Sméagol wrote:what I (and I believe Littlebrick too) am saying is that if you're not using real minifigs, you might as well take advantage of the freedom CG allows instead of confining your animation in the same way real minifigs are limited.
That clears up my confusion on how I read the two posts.
I'm less about defending my work (can't please everyone, don't expect everyone to love my work) but more about defining this bridge that I stand on between plastic construction toy stop-motion animation and CGI animation. CGI brickfilm is pretty much just CGI. It's only Jason (our God) and RevMen who defined CGI minifigs and brick sets animation as as brickfilm that you all even let folks like me post art that imitates the brickfilming art. What I am defending is my CGI brickfilm philosophy (as James W coined it) and my approach (i.e. staying within the minifig armature box).
The bulk of my perspective can be read here but I'll reiterate a different way: there are many communities in the LEGO realm (train collectors, Star Wars LEGO fan, model builders, purists, brickfilmers, etc.). There's also a lot of ideology involved. I am a moderate LEGO purist (I've marked up and cut a piece or two when I was a kid, but I got wiser) and I carried on that ideology when I started brickfilming and that continued when I moved into CGI. Hence, me staying within the minifig limitations as much as possible.
Now we're seeing more people interested in CGI but lack the artistic skills that professional computer animators have (an Art background or degree). I should know, I've looked into Computer animation degrees, art skills are a basic requirement. Until recently, CGI brickfilmers was an exclusive club, very few members. It's a recent phenomenon, with Rocketmen vs. Robot being like the only known full CGI brickfilm out there back in 2003*. Can't expect an artistically-impaired person to take full advantage of CGI if they're just starting out as a hobbyist toy animator moving into CGI.

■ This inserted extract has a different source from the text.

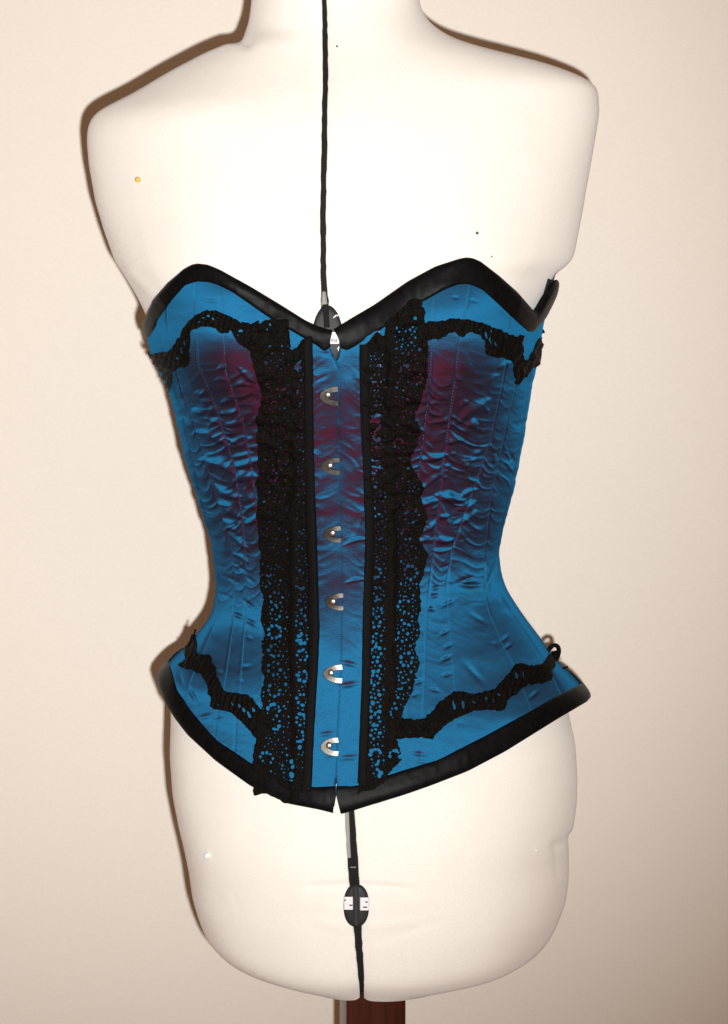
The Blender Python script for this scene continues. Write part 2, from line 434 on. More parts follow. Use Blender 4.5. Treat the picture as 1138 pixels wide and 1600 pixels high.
# size dials set in the centre gap
dial = disc_patch('dial_wheel', 512, 527, 24, 50, -0.001, 0.0022, M_PLASTIC, form, body, dome=0.0006)
dial['label'] = 'dark grey dial wheel at the bust, half hidden by the corset'
strip('ridge', [(508.5, 476), (511, 512)], 4.5, 0.0016, 0.0010, M_LINING, dial, body)
strip('dial_stem', [(506.5, 456), (507, 478)], [2.8, 5.5], -0.001, 0.0022, M_GREY, form, body)
lab = strip('label_plate', [(522.5, 519), (522.5, 537)], [8, 8], 0.0020, 0.0008, M_LABEL, dial, body)
strip('mark', [(530, 541), (529, 548)], [0.9, 0.7], 0.0012, 0.0014, M_LABEL, dial, body, 5)
strip('mark', [(527, 544), (530, 544.5)], [.8, .6], 0.0014, 0.0014, M_LABEL, dial, body, 4)
strip('mark', [(521, 497), (526, 492.5), (529, 494)], [.8, 1.2, .8], 0.0012, 0.0012, M_LABEL, dial, body, 6)

def lettering(txt, cx, cy, size, off, parent, mat=M_INK):
    fc = bpy.data.curves.new('lettering', 'FONT'); fc.body = txt; fc.size = size * S; fc.align_x = 'CENTER'; fc.align_y = 'CENTER'
    fc.extrude = 0.00005; fc.offset = 0.00004
    t = bpy.data.objects.new('lettering', fc); COL.objects.link(t)
    dg = bpy.context.evaluated_depsgraph_get()
    me = bpy.data.meshes.new_from_object(t.evaluated_get(dg)); bpy.data.objects.remove(t)
    me.materials.clear(); me.materials.append(mat)
    o = bpy.data.objects.new('lettering', me); COL.objects.link(o); o.parent = parent
    p = body.at(np.array([cx]), np.array([cy]), np.array([off]))[0]
    o.location = p; o.rotation_euler = (math.pi / 2, 0, 0)
    return o
lettering('ins', 522.5, 531.5, 8.5, 0.0031, dial)

dial2 = disc_patch('dial_wheel', 557, 1415, 20, 33, -0.001, 0.0020, M_PLASTIC, form, body, power=2.3, dome=0.0010)
dial2['label'] = 'black dial wheel with white labels below the corset'
strip('ridge', [(556, 1384), (557, 1444)], 4.6, 0.0014, 0.0012, M_PLASTIC, dial2, body)
for (x, y), mk in (((545, 1410), [(540, 1405, 1.3), (549, 1413, 2.6)]), ((570, 1411), [(573, 1408, 2.0), (571, 1416, 3.2)])):
    l2 = strip('label_plate', [(x, y - 10), (x, y + 10)], [7.2, 7.2], 0.0017, 0.0008, M_LABEL, dial2, body, 8)
    for mx, my, ml in mk:
        strip('mark', [(mx - ml, my), (mx + ml, my)], [1.0, 1.0], 0.0024, 0.0004, M_INK, dial2, body, 4)
strip('gap_slide', [(541.5, 1268), (543.5, 1320), (545, 1342)], [3.2, 3.4, 3.0], -0.0058, 0.0012, M_GREY, form, body)
strip('gap_slide', [(547, 1357), (556, 1357)], [0.8, 0.8], -0.0050, 0.0010, M_GREY, form, body, 6)
# side adjuster under the right arm
strip('side_adjuster', [(861, 436), (855, 460), (848, 482)], [5, 6, 5], 0.0, 0.0016, M_PLASTIC, form, body)
strip('label_plate', [(852, 455), (857, 458)], [3.5, 2.0], 0.0016, 0.0008, M_LABEL, form, body, 5)

# ------------------------------------------------------------------ corset
corset = empty('corset', 'blue and burgundy shot taffeta overbust corset with black lace and steel busk', 'corset')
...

As of now, fully CGI brickfilm animators are few and most are beginners. We've seen just a few perspectives on CGI brickfilms (purist minifig animation (me), flexible minifig animation (LEGO™), non-brick set and environment (David T. Krupicz), full-brick set and environment, mixed brick set and environment (James W, me), stop-motion/CGI integration (Smeagol, Nick Durron, Leonardo, Gareth Pugh)). I'm sure other philosophies will emerge as this area develops.
I should point out how offtopic I've taken this and suggest cutting the philosophy stuff from here and from the other thread between me and James W and merge them onto a separate thread.
*Rocketmen vs Robot brings up another issue regarding how far from the plastic construction toy can you go before it's no longer counts as a brickfilm.